Bermuda, land of honeymoons, the 20 sq. mi. islands where yellow Brooks sweaters and turquoise tweed skirts once blossomed like wildflowers, where daiquiris trickled like forest streams, is different these days. It is just another British colony at war.
A week before war broke out, the change was already noticeable. The population (30,552) began trenching the talcum-powder beaches, the little green coves. Reserves of the Bermuda Volunteers were feverishly called up. Bermuda’s familiar bicycles were mounted by furiously pedaling couriers in uniform. Letters both incoming and outgoing were rigidly censored (not yet done in Canada). Even women got busy on counterespionage. An innocent German hairdresser who has been on the island for 15 years was eyed with deep suspicion.

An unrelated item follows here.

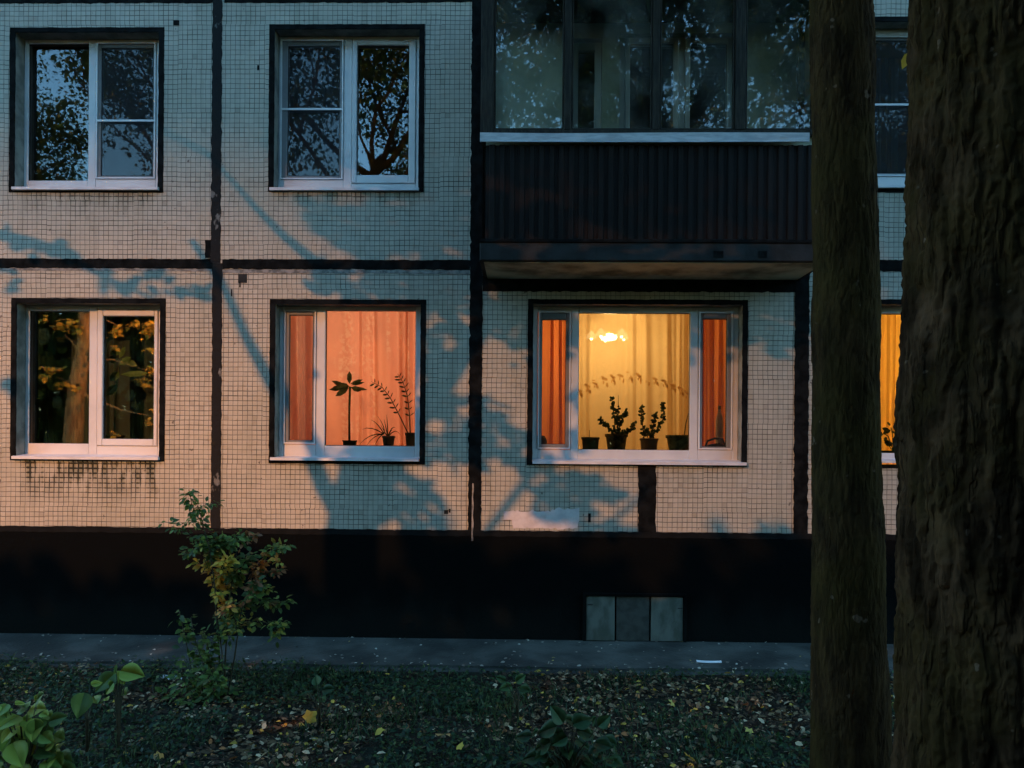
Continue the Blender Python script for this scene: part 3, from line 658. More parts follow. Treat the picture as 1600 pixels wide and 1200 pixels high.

The island’s small oil docks and ammunition dumps were clapped under guard. Veterans of World War I were given guard detail until one fell asleep at his post (oil dock) while smoking a cigaret, which dropped and caused a big grass fire. Veterans also showed a regrettable tendency to detour their sentry beats to nearby bars: the orderly officer, making his rounds one evening, found the ammunition dump completely deserted and reproachfully wrote his name all over the walls before the sentries reappeared.
Sir Reginald John Thoroton Hildyard, K.C.B., C.M.G., D.S.O., who resigned his post as Governor General last April because the Colonial Assembly refused to let him have an automobile (only garbage and soldiers were allowed trucks) must have been piqued to hear that cars were now permitted all over the islands. Fire engines and ambulances filled with war workers screeched through Hamilton; the Army rumbled around in “trolleys”—large trucks formerly used for carrying convicts to work; manager of the Mid-Ocean Club, who owned a car for use within the Club’s 200-acre estate, dashed happily back & forth with dispatches between St. George and Hamilton, the capital. With the island under decree law, women suffragists revived their old agitation for the ballot and were pleased and surprised when one of Governor General Denis Kirwan Bernard’s first decrees gave it to them.
Bermudians were sad about the war, but they were sadder to lose their good, gold-laden friends, the American tourists. Instead of arriving at an average rate of 5,000 per month, tourists scurried away from the Isles of Rest. On the Furness Monarch of Bermuda’s, last trip—the ship was painted gloomy grey—she was loaded to the jack-stays with tourists hurrying home. Last week Bermudians were momentarily bucked to hear that the Holland-American luxury liner Nieuw Amsterdam (capacity 1,000) had taken over the suspended Furness, Withy & Co. contract, and was sailing from Manhattan. They were let down again when they heard that the passenger list numbered 139, mostly natives returning to the storm-vexed, war-vexed Bermoothes.